Start

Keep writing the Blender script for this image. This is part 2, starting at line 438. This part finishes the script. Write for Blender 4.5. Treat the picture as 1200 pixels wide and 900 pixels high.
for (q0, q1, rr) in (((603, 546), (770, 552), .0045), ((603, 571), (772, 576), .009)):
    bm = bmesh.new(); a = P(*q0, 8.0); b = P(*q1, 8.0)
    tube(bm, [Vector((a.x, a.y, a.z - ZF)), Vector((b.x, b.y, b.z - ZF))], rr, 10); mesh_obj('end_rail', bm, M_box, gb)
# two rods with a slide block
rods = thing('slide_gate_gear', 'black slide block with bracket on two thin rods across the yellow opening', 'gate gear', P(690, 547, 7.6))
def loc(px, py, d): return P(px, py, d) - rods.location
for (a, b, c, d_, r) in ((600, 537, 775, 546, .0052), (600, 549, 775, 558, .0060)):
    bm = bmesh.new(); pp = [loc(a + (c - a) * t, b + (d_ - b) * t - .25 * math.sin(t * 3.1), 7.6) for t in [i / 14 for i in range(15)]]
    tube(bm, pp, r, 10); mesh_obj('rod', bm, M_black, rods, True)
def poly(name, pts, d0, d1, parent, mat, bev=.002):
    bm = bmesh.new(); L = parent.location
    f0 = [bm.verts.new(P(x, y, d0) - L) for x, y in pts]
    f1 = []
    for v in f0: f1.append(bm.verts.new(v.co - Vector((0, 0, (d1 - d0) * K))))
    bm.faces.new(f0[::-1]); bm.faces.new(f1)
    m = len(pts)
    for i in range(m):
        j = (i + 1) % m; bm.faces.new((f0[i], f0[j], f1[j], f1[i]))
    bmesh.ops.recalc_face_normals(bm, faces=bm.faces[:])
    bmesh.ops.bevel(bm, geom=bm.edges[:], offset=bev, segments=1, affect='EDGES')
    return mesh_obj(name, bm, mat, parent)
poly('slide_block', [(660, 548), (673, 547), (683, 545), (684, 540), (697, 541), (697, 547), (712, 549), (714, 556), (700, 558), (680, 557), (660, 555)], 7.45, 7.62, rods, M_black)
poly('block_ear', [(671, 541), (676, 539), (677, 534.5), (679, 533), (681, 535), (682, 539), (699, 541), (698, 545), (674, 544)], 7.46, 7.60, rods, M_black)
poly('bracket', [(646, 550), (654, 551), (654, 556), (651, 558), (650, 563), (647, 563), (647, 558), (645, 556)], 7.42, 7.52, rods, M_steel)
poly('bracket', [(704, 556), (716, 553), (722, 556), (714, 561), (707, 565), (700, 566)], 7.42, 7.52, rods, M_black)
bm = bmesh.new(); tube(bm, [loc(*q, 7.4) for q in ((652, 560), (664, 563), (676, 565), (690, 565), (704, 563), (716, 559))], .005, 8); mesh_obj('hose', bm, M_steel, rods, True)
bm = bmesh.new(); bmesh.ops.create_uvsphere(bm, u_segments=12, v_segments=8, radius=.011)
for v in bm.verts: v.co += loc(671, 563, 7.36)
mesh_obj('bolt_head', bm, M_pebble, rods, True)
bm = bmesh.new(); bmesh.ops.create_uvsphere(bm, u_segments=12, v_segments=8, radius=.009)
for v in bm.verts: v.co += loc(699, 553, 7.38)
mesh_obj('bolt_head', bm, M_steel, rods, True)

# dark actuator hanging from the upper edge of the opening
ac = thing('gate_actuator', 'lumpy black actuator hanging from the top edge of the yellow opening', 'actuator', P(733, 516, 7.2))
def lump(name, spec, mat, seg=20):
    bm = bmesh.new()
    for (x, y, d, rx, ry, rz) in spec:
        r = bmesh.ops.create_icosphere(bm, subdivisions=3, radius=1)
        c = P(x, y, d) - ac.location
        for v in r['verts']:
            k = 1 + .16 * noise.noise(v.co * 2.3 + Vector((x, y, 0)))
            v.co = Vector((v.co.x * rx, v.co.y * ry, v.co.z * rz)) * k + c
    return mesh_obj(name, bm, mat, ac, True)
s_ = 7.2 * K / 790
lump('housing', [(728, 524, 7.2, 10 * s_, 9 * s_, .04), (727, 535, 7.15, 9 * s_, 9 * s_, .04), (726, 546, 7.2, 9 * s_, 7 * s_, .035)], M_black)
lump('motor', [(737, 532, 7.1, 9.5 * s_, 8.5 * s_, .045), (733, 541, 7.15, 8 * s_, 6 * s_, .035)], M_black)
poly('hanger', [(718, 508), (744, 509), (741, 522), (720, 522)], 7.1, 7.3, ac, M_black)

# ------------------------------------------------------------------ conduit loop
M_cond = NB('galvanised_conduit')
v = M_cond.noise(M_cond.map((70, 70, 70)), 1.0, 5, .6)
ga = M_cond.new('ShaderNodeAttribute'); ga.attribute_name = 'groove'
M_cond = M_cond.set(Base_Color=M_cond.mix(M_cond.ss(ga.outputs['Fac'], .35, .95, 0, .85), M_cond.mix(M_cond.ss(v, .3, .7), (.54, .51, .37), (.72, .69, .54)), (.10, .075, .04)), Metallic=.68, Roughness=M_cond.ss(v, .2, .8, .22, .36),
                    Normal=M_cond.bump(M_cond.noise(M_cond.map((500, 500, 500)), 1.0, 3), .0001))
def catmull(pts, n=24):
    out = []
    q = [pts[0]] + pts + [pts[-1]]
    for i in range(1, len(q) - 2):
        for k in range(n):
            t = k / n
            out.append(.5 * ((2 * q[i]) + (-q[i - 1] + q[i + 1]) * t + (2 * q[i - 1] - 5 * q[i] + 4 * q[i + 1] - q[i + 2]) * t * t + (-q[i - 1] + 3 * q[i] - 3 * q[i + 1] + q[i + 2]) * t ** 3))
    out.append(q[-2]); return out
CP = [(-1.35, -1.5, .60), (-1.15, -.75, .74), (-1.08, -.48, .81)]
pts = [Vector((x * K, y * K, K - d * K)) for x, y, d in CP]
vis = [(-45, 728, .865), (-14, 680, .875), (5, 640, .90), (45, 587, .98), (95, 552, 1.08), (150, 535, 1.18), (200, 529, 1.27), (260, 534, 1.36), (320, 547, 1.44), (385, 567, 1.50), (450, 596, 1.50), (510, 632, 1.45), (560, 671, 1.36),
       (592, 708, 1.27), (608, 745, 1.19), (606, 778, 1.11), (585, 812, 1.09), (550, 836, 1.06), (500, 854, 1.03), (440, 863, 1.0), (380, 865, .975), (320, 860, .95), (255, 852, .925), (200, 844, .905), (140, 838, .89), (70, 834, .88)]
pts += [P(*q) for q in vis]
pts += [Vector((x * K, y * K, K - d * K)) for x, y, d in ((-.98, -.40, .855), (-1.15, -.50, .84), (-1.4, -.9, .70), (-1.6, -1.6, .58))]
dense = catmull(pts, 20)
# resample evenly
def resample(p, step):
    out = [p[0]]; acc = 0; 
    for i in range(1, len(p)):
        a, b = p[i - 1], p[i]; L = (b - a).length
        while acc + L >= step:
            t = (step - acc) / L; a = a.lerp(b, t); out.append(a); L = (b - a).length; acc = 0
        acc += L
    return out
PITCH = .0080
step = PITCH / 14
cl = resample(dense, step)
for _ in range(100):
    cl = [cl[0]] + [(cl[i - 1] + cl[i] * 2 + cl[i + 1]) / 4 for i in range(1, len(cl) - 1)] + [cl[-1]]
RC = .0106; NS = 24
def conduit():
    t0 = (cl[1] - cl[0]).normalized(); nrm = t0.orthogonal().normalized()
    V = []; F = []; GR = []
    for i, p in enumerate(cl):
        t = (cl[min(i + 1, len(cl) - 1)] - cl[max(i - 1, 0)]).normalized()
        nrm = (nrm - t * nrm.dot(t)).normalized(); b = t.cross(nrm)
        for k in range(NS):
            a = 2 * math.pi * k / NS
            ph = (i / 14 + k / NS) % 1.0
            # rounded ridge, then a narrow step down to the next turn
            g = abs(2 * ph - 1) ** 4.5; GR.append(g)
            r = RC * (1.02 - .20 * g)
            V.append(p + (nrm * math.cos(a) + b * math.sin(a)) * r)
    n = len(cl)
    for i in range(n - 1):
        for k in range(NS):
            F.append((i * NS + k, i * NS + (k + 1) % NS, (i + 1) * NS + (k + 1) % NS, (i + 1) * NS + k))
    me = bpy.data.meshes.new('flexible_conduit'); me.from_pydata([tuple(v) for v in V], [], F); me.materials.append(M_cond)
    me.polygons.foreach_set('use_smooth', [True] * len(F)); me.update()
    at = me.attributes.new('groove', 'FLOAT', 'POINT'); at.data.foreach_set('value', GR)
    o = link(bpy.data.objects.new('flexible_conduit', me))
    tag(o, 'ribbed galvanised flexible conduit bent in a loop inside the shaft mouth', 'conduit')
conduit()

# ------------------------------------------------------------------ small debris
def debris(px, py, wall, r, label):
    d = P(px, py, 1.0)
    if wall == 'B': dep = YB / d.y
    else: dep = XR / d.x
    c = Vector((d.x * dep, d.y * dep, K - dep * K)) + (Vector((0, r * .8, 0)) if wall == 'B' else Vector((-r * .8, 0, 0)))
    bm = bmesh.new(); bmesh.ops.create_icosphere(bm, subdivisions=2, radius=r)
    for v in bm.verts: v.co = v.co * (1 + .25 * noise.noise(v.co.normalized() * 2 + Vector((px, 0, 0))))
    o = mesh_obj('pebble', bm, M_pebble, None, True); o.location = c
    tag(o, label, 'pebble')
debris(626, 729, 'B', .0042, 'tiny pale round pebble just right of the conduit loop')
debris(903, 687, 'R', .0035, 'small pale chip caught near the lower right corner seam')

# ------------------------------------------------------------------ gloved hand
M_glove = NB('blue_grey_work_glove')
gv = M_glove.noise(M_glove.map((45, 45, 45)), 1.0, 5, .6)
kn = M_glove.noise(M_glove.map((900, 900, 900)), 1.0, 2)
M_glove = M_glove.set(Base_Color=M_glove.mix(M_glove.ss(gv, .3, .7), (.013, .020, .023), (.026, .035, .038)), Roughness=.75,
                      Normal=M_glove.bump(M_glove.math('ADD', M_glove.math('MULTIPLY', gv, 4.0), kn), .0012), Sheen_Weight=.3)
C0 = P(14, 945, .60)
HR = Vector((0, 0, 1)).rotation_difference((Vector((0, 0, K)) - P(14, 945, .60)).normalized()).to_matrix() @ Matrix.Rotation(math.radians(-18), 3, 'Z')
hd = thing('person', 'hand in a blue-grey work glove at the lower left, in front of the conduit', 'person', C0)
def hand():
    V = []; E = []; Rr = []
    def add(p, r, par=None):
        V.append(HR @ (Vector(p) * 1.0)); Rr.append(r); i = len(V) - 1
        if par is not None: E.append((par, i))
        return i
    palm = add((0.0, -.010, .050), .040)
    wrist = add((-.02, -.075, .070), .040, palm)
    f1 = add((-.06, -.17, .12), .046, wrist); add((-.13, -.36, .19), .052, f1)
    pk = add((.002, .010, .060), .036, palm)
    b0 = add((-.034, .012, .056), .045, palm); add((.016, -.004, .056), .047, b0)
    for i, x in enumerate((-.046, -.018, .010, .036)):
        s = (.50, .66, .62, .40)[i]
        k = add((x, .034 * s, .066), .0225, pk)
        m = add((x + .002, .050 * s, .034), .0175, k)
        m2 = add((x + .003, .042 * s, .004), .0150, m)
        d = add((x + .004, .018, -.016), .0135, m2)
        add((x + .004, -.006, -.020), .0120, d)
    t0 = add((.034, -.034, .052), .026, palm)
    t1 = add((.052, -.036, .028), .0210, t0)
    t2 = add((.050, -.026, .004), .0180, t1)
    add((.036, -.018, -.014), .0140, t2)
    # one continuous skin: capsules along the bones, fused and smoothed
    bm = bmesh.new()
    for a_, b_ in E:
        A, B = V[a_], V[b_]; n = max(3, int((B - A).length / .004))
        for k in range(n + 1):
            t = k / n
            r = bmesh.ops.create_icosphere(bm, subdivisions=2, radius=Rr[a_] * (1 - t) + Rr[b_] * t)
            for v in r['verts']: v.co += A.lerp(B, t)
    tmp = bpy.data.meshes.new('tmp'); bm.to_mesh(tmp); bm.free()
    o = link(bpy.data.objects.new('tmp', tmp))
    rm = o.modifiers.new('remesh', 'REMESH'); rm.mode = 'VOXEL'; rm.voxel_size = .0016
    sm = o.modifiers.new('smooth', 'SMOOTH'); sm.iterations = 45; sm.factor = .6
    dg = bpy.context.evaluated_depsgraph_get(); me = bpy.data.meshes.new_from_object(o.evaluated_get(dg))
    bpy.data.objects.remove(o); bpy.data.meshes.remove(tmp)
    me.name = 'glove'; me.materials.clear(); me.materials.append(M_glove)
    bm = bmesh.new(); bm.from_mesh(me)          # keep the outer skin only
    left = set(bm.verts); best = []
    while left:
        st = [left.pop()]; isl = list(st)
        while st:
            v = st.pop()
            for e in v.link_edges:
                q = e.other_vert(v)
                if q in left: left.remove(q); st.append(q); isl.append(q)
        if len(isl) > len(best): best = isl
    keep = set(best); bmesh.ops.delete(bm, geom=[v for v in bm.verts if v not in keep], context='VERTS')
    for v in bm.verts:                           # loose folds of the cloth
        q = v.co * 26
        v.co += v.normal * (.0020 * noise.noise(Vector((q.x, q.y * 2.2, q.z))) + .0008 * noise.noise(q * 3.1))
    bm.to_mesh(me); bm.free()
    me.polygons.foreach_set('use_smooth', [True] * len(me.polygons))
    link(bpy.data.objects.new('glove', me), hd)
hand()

End
Start

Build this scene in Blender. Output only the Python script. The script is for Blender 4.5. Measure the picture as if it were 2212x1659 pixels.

End

• Task statement: From the listing above, pick out every line containing "Blender".

• Solution below:
Keep writing the Blender script for this image. This is part 2, starting at line 438. This part finishes the script. Write for Blender 4.5. Treat the picture as 1200 pixels wide and 900 pixels high.
Build this scene in Blender. Output only the Python script. The script is for Blender 4.5. Measure the picture as if it were 2212x1659 pixels.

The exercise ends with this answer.